Contraints par des ratios prudentiels et un fort désamour pour la prise de risque, les acteurs financiers fondent leur financement sur deux éléments impactant directement les taux d’intérêts, le coût auquel le marché accepte de prêter :
(1) la valorisation des contreparties,
(2) le calcul d’un ratio d’endettement qui rapporte la dette à la valeur totale des actifs.
En effet, le montant des financements possibles est construit sur une prise de garantie sur les dits actifs qui doivent, de ce fait, couvrir la totalité de la dette souscrite majorée d’un « écart de crédit » donné, c'est-à-dire l’écart dans le temps avec la rémunération que le financeur aurait pu obtenir s’il avait souscrit avec les mêmes capitaux à un support sans risque .

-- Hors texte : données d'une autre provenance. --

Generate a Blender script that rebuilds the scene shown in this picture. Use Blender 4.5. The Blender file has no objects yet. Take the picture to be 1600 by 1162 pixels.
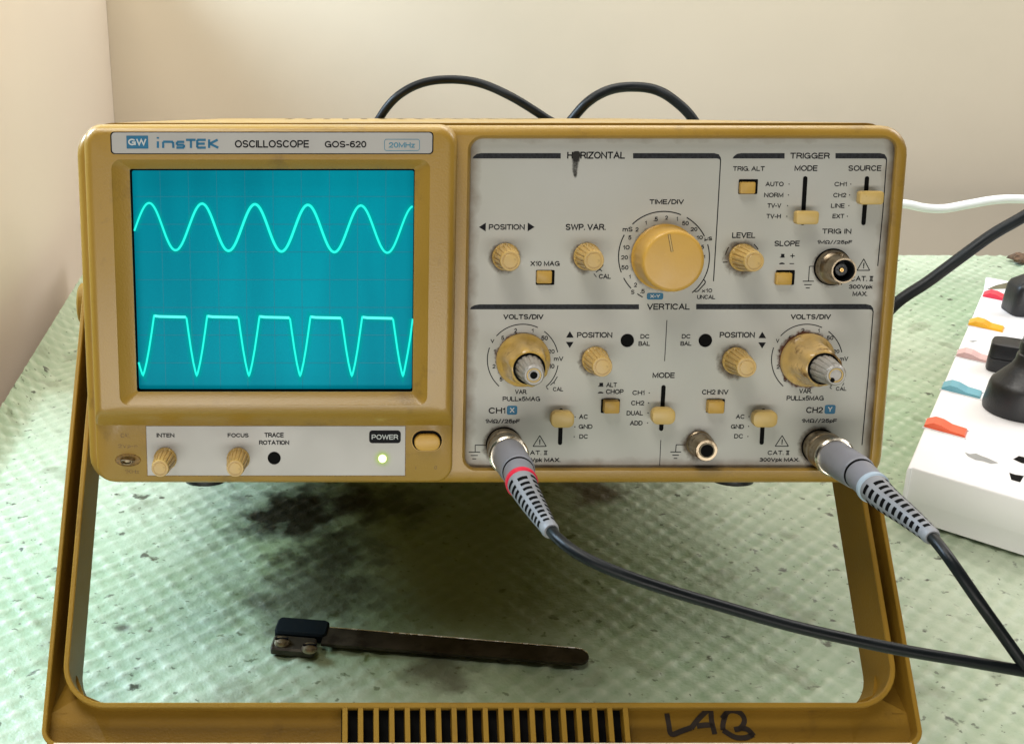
import bpy, math, random
import numpy as np
from math import sin, cos, pi, radians, tan, hypot
from mathutils import Vector, Matrix

random.seed(7)
SC = bpy.context.scene
COL = SC.collection

# ------------------------------------------------------------------ camera, world, lamps
FPX, PX0, PY0 = 2000.0, 545.0, 581.0          # focal length and principal point of the photograph (1600 px wide)
A = radians(11.4)                              # optical axis against the instrument's own axis
TILT = radians(11.0)                           # the instrument leans back on its handle
TH = A + TILT                                  # camera pitch
DIST = 480.0                                   # mm, camera to the control panel plane
CAMZ = 319.6                                   # mm above the table

cam_d = bpy.data.cameras.new('camera'); cam = bpy.data.objects.new('camera', cam_d); COL.objects.link(cam)
cam.location = (0, 0, CAMZ / 1000); cam.rotation_euler = (pi / 2 - TH, 0, 0)
cam_d.sensor_width = 36; cam_d.lens = FPX / 1600 * 36; cam_d.shift_x = (800 - PX0) / 1600
cam_d.clip_start = 0.01; cam_d.clip_end = 50
SC.camera = cam

W = bpy.data.worlds.new('World'); SC.world = W; W.use_nodes = True
bg = W.node_tree.nodes['Background']; bg.inputs[0].default_value = (0.90, 0.95, 1.0, 1); bg.inputs[1].default_value = 0.045
SC.view_settings.view_transform = 'Standard'; SC.view_settings.look = 'None'
SC.view_settings.exposure = 0.0; SC.view_settings.gamma = 1

def area(name, loc, target, sx, sy, power, color):
    d = bpy.data.lights.new(name, 'AREA'); d.shape = 'RECTANGLE'; d.size = sx; d.size_y = sy
    d.energy = power; d.color = color
    o = bpy.data.objects.new(name, d); COL.objects.link(o); o.location = loc
    o.rotation_euler = (Vector(target) - Vector(loc)).to_track_quat('-Z', 'Y').to_euler()
    return o
area('window_light', (-0.74, 0.86, 0.66), (-0.10, 0.58, 0.0), 0.45, 0.35, 22.0, (0.64, 0.82, 1.0))
area('room_light', (1.10, 0.90, 0.85), (0.35, 0.62, 0.0), 0.6, 0.5, 5.8, (1.0, 0.98, 0.97))
area('rear_light', (0.22, 1.18, 0.72), (-0.20, 0.80, 0.05), 0.7, 0.25, 2.6, (1.0, 0.96, 0.92))
area('wall_fill', (0.25, 0.78, 1.25), (0.15, 1.25, 0.10), 1.7, 0.30, 8.5, (1.0, 0.955, 0.89))  # added fill lamp, evens the brightness of the back wall
area('ceiling_light', (-0.30, 0.28, 1.25), (0.05, 0.47, 0.15), 1.0, 0.38, 9.5, (1.0, 0.96, 0.88))
area('front_fill', (0.0, -1.55, 0.06), (0.05, 0.48, 0.15), 2.3, 0.35, 22.0, (1.0, 0.955, 0.88))  # added low fill lamp: lights the instrument's face, barely the mat

# ------------------------------------------------------------------ photograph -> place
def F(px, py, h=0.0):
    """point of the plane h mm in front of the control panel, in the instrument's own axes (mm)"""
    dx, dy = px - PX0, py - PY0
    n = FPX * cos(A) - dy * sin(A); d = dy * cos(A) + FPX * sin(A)
    t = (DIST - h) / n
    return (dx * t, -h, -d * t)
def T(px, py, z=0.0):
    """point at height z mm above the table (mm, world)"""
    dx, dy = px - PX0, py - PY0
    fy = FPX * cos(TH) - dy * sin(TH); dn = dy * cos(TH) + FPX * sin(TH)
    t = (CAMZ - z) / dn
    return (dx * t, fy * t, z)
def Q(px, py, y):
    """point at world depth y mm"""
    dx, dy = px - PX0, py - PY0
    fy = FPX * cos(TH) - dy * sin(TH); dn = dy * cos(TH) + FPX * sin(TH)
    t = y / fy
    return (dx * t, y, CAMZ - dn * t)
BASE = (52.0, 220.0, -152.0)                   # the instrument's origin: middle of its underside
def S2W(p):
    """instrument axes (mm) -> world (mm)"""
    x, y, z = p
    n = DIST + y
    return (x, n * cos(TILT) + z * sin(TILT), CAMZ - n * sin(TILT) + z * cos(TILT))

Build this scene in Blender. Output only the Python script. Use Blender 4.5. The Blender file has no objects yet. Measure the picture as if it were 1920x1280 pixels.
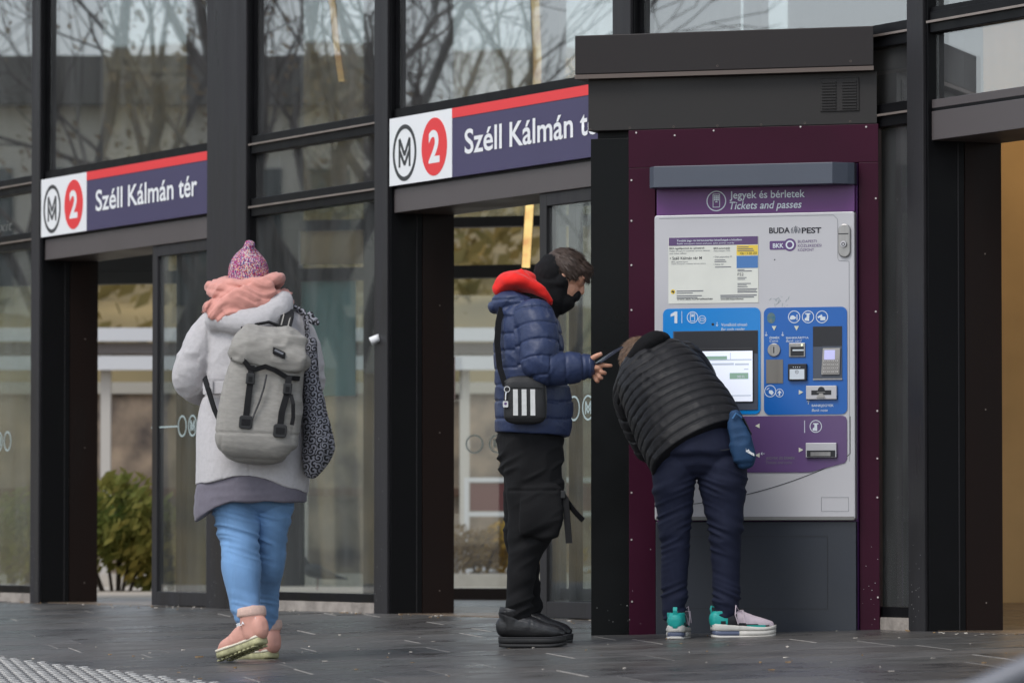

En cas de défaut, le financeur peut alors se rembourser par la vente des actifs en question. Or, si la valeur dans le temps de l’actif en question est mal analysée, il y a de fortes chances pour que le financement ne se fasse pas, ou à un coût prohibitif.
De même, si les actifs sont structurellement sous-évalués, le ratio d’endettement sera mécaniquement haut, donc l’emprunteur considéré comme potentiellement plus risqué jusqu’à en perdre son triple A.
Rapportée à l’échelle d’un pays, une meilleure lisibilité de la valeur réelle des actifs de celui-ci pourrait ainsi :
(1) améliorer mécaniquement son ratio d’endettement,
(2) améliorer ses capacités de financement par une identification facilité des contreparties, notamment afin de créer des actifs générateurs de valeur,
Ou au contraire montrer que les bons élèves ne sont pas nécessairement ceux que l’on croit…En effet, le politique qui a choisi de sacrifier la création de valeur dans le temps à l’obtention d’une soulte immédiate grève plus surement les capacités de reprise du pays qu’il gouverne que quiconque. Mais nous y reviendrons dans le prochain épisode de cette chronique: Dette et création de valeur.
En tout état de cause, il se trouve très probablement des ressources insoupçonnées nichées dans ces temps d’usage des actifs différents de leur « temps comptable », nichées aussi dans cette maintenance que l’on persiste à considérer comme une charge alors qu’elle « recharge » en quelque sorte la valeur de l’actif auquel elle est consacrée. Leur mobilisation ne tient qu’à leur identification formelle au sein du processus économique. Pourtant, et bien qu’encouragé par les normes internationales, cet effort dans la connaissance des actifs de la Nation n’apparaît pas aux programmes des actuels postulants à la magistrature suprême. Il pourrait pourtant apporter cet espace de respiration qui aujourd’hui fait tant défaut à nos économies.